By 1815 it is believed that there were some 50 wind-powered pumps assisting with land drainage in the fen, and in 1820 the need for steam power to assist with the pumping at the Pode Hole site was identified.  John Rennie was consulted in 1818, and he proposed diverting the upper reaches of Vernatt's Drain from the Welland to the River Witham to improve the fall.  It is unclear if this would have worked, but the funds were not available and a later proposal for steam engines at Pode Hole was interrupted by his death.  In the end an engineer called Benjamin Bevan appointed by the drainage commissioners placed orders for two beam engines from separate engineers, Fenton and Murray of Leeds, and Butterley of Ripley.  The first was 60hp, the second 80hp.  Butterley supplied both scoop wheels.  The engines started work early in 1825, and continued in use until 1925.
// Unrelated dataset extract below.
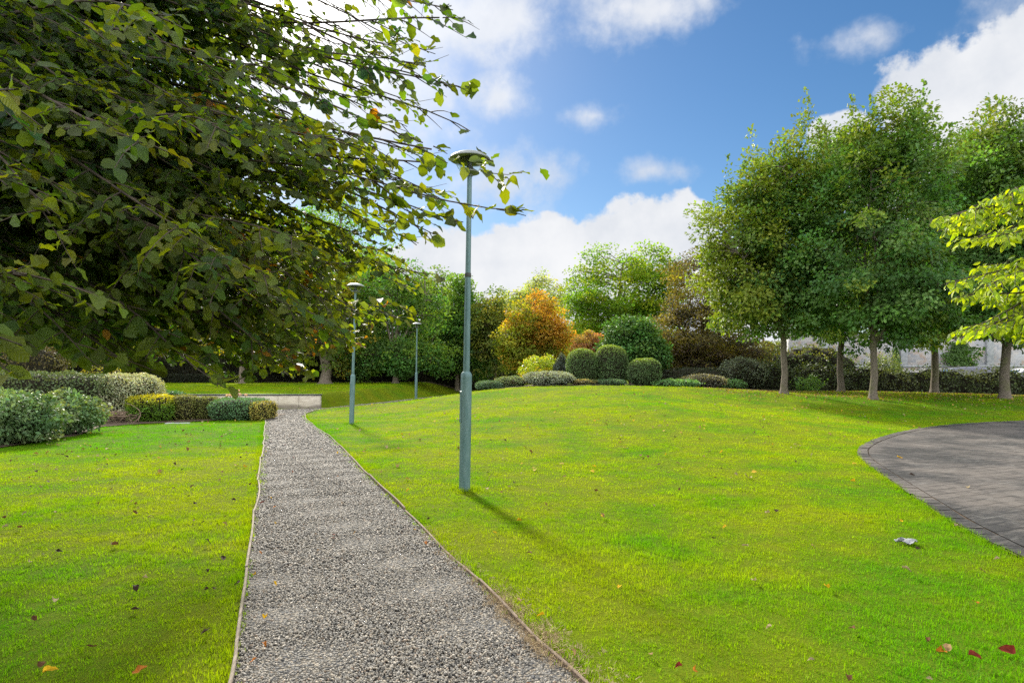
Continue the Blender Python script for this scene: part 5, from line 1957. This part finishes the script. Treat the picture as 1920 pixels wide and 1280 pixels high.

A third steam engine was erected on the north bank of Vernatt's drain to lift water from Pinchbeck South Fen.  This operated between the early 1830s and the end of the century.  The water from the South Drain was tunnelled under Vernatt's drain to the Pode Hole station.  (The idea of a tunnel under a river is not unique.  Not far away at Bourne South Fen Gilbert Heathcote's tunnel was built under the River Glen, and might have been the inspiration for the system at Pode Hole.)

The beam engines were maintained in storage until 1952, but then scrapped.  Diesel engines were already in use across the fens when Pode Hole was modernised in 1925.  The current Ruston diesel engines date from 1964 and vertical axis axial flow Foster Gwynnes pumps are driven by David Brown gearboxes.  The second station alongside uses electric pumps and was built in the 1960s.  There is much more detail about the pumping engines at Pode Hole on the internet.

 

The original pumping station building is a major feature in the village, and is still in use for workshops and a small museum.  The by-laws of the original commissioners are prominently posted on the outside.

The day of our visit we narrowly missed the excitement of a very tall cherry picker being used to check the aerial as all site workers need reliable two way radios for contact when working in dykes and cuts.